■ TASK OBJECTIVE ■
Beginning with the first line, set down every line through the one containing "random.seed(11)", exactly as it appears, but not the pictures.

■ SUPPLIED MATERIAL ■
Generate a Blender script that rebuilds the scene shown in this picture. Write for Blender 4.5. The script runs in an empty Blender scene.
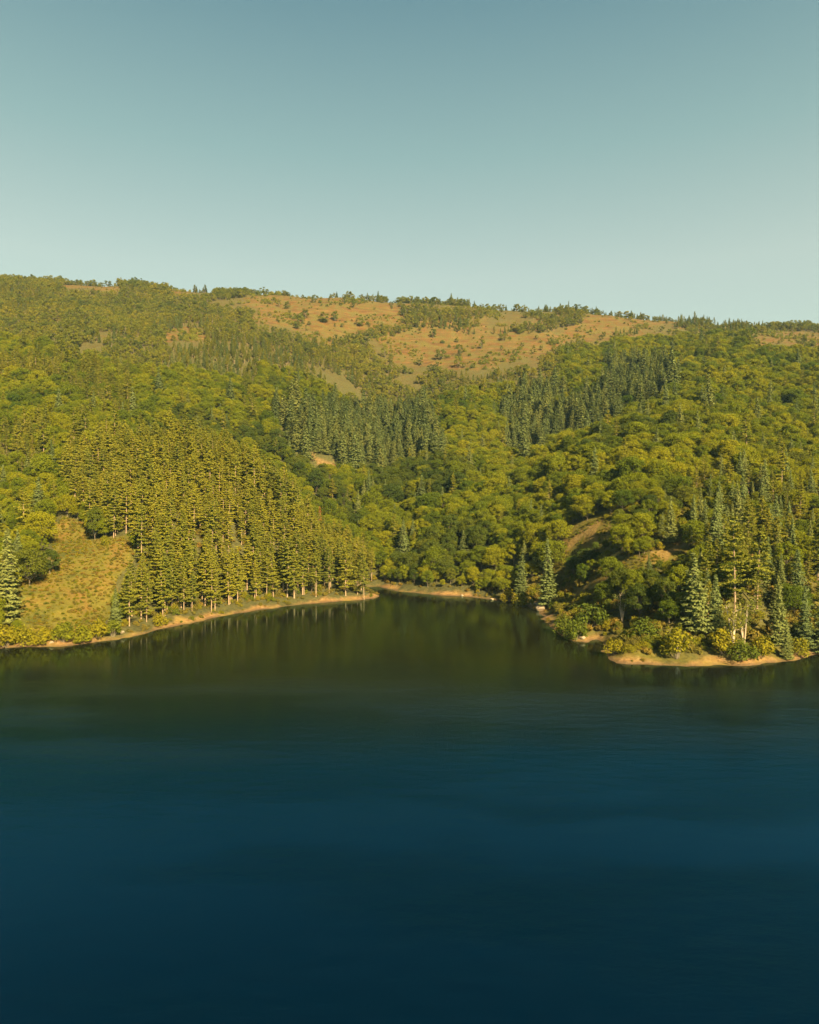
import bpy, math, random
import numpy as np
from mathutils import Vector, Matrix

S = bpy.context.scene
COL = S.collection
R = math.radians
rng = np.random.default_rng(11)
random.seed(11)

# ------------------------------------------------------------------ camera
F, CX, CY, HC = 690.0, 409.5, 505.0, 40.0         # focal length in pixels, principal point, height over the water
cam_d = bpy.data.cameras.new('camera')
cam = bpy.data.objects.new('camera', cam_d); COL.objects.link(cam)
cam.location = (0, 0, HC); cam.rotation_euler = (R(90), 0, 0)
cam_d.sensor_fit = 'VERTICAL'; cam_d.sensor_height = 24.0
cam_d.lens = 24.0 * F / 1024.0
cam_d.shift_y = -(512 - CY) / 1024.0 * 1.0
cam_d.clip_start = 0.5; cam_d.clip_end = 20000
S.camera = cam

HAZE = .00005
def proj(x, y, z):
    y = np.maximum(y, 1.0)
    return CX + F * x / y, CY - F * (z - HC) / y

# ------------------------------------------------------------------ noise (value noise, numpy)
def _hash(i, j, seed):
    n = (i.astype(np.int64) * 374761393 + j.astype(np.int64) * 668265263 + seed * 1442695041) & 0x7fffffff
    n = ((n ^ (n >> 13)) * 1274126177) & 0x7fffffff
    n = (n ^ (n >> 16)) & 0xffff
    return n / 65535.0 * 2 - 1
def vnoise(x, y, seed=0):
    x = np.asarray(x, float); y = np.asarray(y, float)
    i = np.floor(x); j = np.floor(y); u = x - i; v = y - j
    u = u * u * u * (u * (u * 6 - 15) + 10); v = v * v * v * (v * (v * 6 - 15) + 10)
    a = _hash(i, j, seed); b = _hash(i + 1, j, seed); c = _hash(i, j + 1, seed); d = _hash(i + 1, j + 1, seed)
    return (a * (1 - u) + b * u) * (1 - v) + (c * (1 - u) + d * u) * v
def fbm(x, y, scale, octv=4, seed=0):
    out = 0; amp = 1.0; f = 1.0 / scale
    for o in range(octv):
        out = out + amp * vnoise(x * f + 13.7 * o, y * f - 7.3 * o, seed + o); amp *= .5; f *= 2.03
    return out

def inpoly(px, py, poly):
    px = np.asarray(px, float); py = np.asarray(py, float)
    r = np.zeros(px.shape, bool); n = len(poly); j = n - 1
    for i in range(n):
        xi, yi = poly[i]; xj, yj = poly[j]
        if yi != yj:
            c = ((yi > py) != (yj > py)) & (px < (xj - xi) * (py - yi) / (yj - yi) + xi)
            r ^= c
        j = i
    return r

# ------------------------------------------------------------------ landform
def water_pt(px, py):
    d = HC * F / (py - CY)
    return ((px - CX) / F * d, d)
SHORE_PX = [(-330, 676), (-150, 664), (-60, 655), (0, 649), (60, 646), (110, 640), (125, 637), (160, 630), (200, 621), (230, 615), (260, 609.5),
            (300, 605), (340, 601.5), (362, 600), (373, 598), (377, 596), (371, 593.6), (358, 591.2), (352, 588.8), (362, 586.6), (380, 586.4), (390, 589), (400, 591.5), (440, 595), (470, 597),
            (500, 601), (528, 606), (541, 612), (547, 622), (558, 632), (572, 641), (590, 644), (596, 640), (600, 644), (601, 651), (604, 660), (612, 664.5), (660, 666),
            (700, 665.5), (730, 665.5), (760, 664), (790, 660), (819, 655.5), (880, 650), (960, 655), (1150, 668)]
SH = [(-900, 120)] + [water_pt(*p) for p in SHORE_PX] + [(900, 120)]
POLY = SH + [(6000, 120), (6000, 9000), (-6000, 9000), (-6000, 120)]
SHA = np.array(SH)
def shore_dist(x, y):
    x = np.asarray(x, float); y = np.asarray(y, float)
    best = np.full(x.shape, 1e18)
    for (a, b) in zip(SHA[:-1], SHA[1:]):
        dx, dy = b - a; L = dx * dx + dy * dy
        t = np.clip(((x - a[0]) * dx + (y - a[1]) * dy) / L, 0, 1)
        best = np.minimum(best, (x - a[0] - t * dx) ** 2 + (y - a[1] - t * dy) ** 2)
    s = np.sqrt(best)
    return np.where(inpoly(x, y, POLY), s, -s)

COLS = {   # pixel column of a line of sight: (distance, ground height)
    -420: [(200, 10), (260, 40), (400, 95), (600, 185), (800, 285), (960, 352), (1150, 360), (1500, 300)],
    -180: [(190, 10), (230, 22), (330, 64), (420, 92), (600, 185), (800, 281), (955, 344), (1150, 350), (1500, 300)],
    0:   [(205, 8), (230, 14), (262, 24), (300, 38), (335, 54), (420, 92), (600, 182), (800, 278), (950, 339), (1100, 346), (1500, 300)],
    75:  [(225, 8), (250, 18), (275, 27), (300, 37), (340, 54), (420, 90), (600, 180), (800, 275), (945, 334), (1100, 338), (1500, 290)],
    150: [(235, 10), (260, 22), (300, 43), (330, 58), (365, 64), (410, 72), (460, 94), (600, 172), (800, 268), (935, 328), (1100, 330), (1500, 280)],
    215: [(255, 12), (285, 28), (315, 46), (340, 56), (370, 50), (410, 56), (500, 108), (600, 163), (760, 246), (925, 322), (1100, 321)],
    260: [(275, 8), (300, 26), (322, 42), (345, 40), (385, 33), (430, 50), (500, 101), (600, 158), (760, 243), (920, 321), (1100, 318), (1500, 265)],
    300: [(290, 7), (312, 23), (328, 29), (355, 22), (390, 25), (430, 44), (500, 94), (600, 150), (760, 236), (915, 316), (1100, 312)],
    335: [(297, 6), (312, 13), (330, 13), (355, 11), (400, 24), (430, 38), (500, 83), (600, 140), (760, 226), (910, 313), (1100, 306)],
    390: [(345, 5), (400, 22), (480, 56), (560, 92), (650, 146), (760, 212), (900, 301), (1100, 293), (1500, 250)],
    450: [(330, 13), (380, 34), (450, 63), (550, 108), (650, 155), (760, 213), (900, 297), (1100, 291)],
    520: [(305, 14), (360, 35), (400, 49), (430, 52), (480, 66), (540, 98), (650, 163), (760, 213), (900, 292), (1100, 283), (1500, 240)],
    560: [(245, 7), (300, 24), (360, 48), (410, 66), (440, 66), (480, 72), (540, 102), (650, 164), (760, 214), (895, 289), (1100, 280)],
    600: [(215, 8), (250, 18), (300, 36), (360, 58), (430, 79), (470, 83), (540, 112), (650, 163), (760, 213), (885, 283), (1050, 274), (1500, 230)],
    700: [(182, 6), (200, 12), (240, 25), (300, 46), (360, 69), (430, 96), (520, 132), (600, 160), (700, 201), (800, 242), (865, 267), (1050, 258), (1500, 215)],
    819: [(195, 8), (220, 15), (260, 28), (320, 52), (400, 83), (500, 124), (600, 162), (700, 202), (800, 238), (865, 258), (1050, 246), (1500, 205)],
    1000: [(205, 9), (260, 27), (400, 82), (600, 160), (800, 230), (870, 248), (1050, 236)],
    1250: [(210, 9), (260, 26), (400, 78), (600, 150), (800, 215), (890, 232), (1500, 190)],
}
PTS = np.array([((c - CX) / F * d, d, z) for c, l in COLS.items() for d, z in l])
_P = PTS[:, :2] / 100.0
def _k(r2): return 0.5 * r2 * np.log(r2 + 1e-9)
def _solve():
    n = len(_P); d2 = ((_P[:, None] - _P[None]) ** 2).sum(-1)
    A = np.zeros((n + 3, n + 3)); A[:n, :n] = _k(d2) + np.eye(n) * 0.006
    A[:n, n] = 1; A[:n, n + 1:] = _P; A[n, :n] = 1; A[n + 1:, :n] = _P.T
    return np.linalg.solve(A, np.concatenate([PTS[:, 2], [0, 0, 0]]))
_W = _solve()
def tps(x, y):
    x = np.asarray(x, float) / 100; y = np.asarray(y, float) / 100
    out = _W[-3] + _W[-2] * x + _W[-1] * y
    for (a, b), w in zip(_P, _W[:-3]):
        out = out + w * _k((x - a) ** 2 + (y - b) ** 2)
    return out
def sstep(a, b, v):
    t = np.clip((v - a) / (b - a), 0, 1); return t * t * (3 - 2 * t)
def ground(x, y, want_s=False):
    x = np.asarray(x, float); y = np.asarray(y, float)
    s = shore_dist(x, y) + 1.3 * fbm(x, y, 14, 4, 5) + .7 * vnoise(x / 3.1, y / 3.1, 6)
    az = np.degrees(np.arctan2(x, np.maximum(y, 1e-3)))
    h = np.maximum(tps(np.clip(x, -1100, 1100), np.clip(y, 100, 1550)), 1.0)
    h = h * (1 - sstep(1500, 2600, np.hypot(x, y)))
    far = sstep(150, 400, np.hypot(x, y))
    h = h + (2.2 * fbm(x, y, 70, 3, 21) * sstep(10, 70, s) + 5.0 * fbm(x, y, 190, 2, 31) * sstep(350, 650, y))
    land = 0.42 * np.minimum(np.maximum(s, 0), 5.5) + h * sstep(3, 30, s) + .25 * fbm(x, y, 5, 3, 41) * sstep(.5, 4, s)
    z = np.where(s > 0, land, np.maximum(0.30 * s, -14.0))
    return (z, s) if want_s else z
def hit(px, py, lo=150.0, hi=1400.0):
    """the point of the terrain seen along a line of sight"""
    t = np.arange(lo, hi, 1.0)
    x = (px - CX) / F * t; zr = HC - (py - CY) / F * t
    g = ground(x, t) - zr
    k = np.argmax(g > 0)
    return (float(x[k]), float(t[k]), float(ground(x[k:k + 1], t[k:k + 1])[0]))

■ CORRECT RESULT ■
Generate a Blender script that rebuilds the scene shown in this picture. Write for Blender 4.5. The script runs in an empty Blender scene.
import bpy, math, random
import numpy as np
from mathutils import Vector, Matrix

S = bpy.context.scene
COL = S.collection
R = math.radians
rng = np.random.default_rng(11)
random.seed(11)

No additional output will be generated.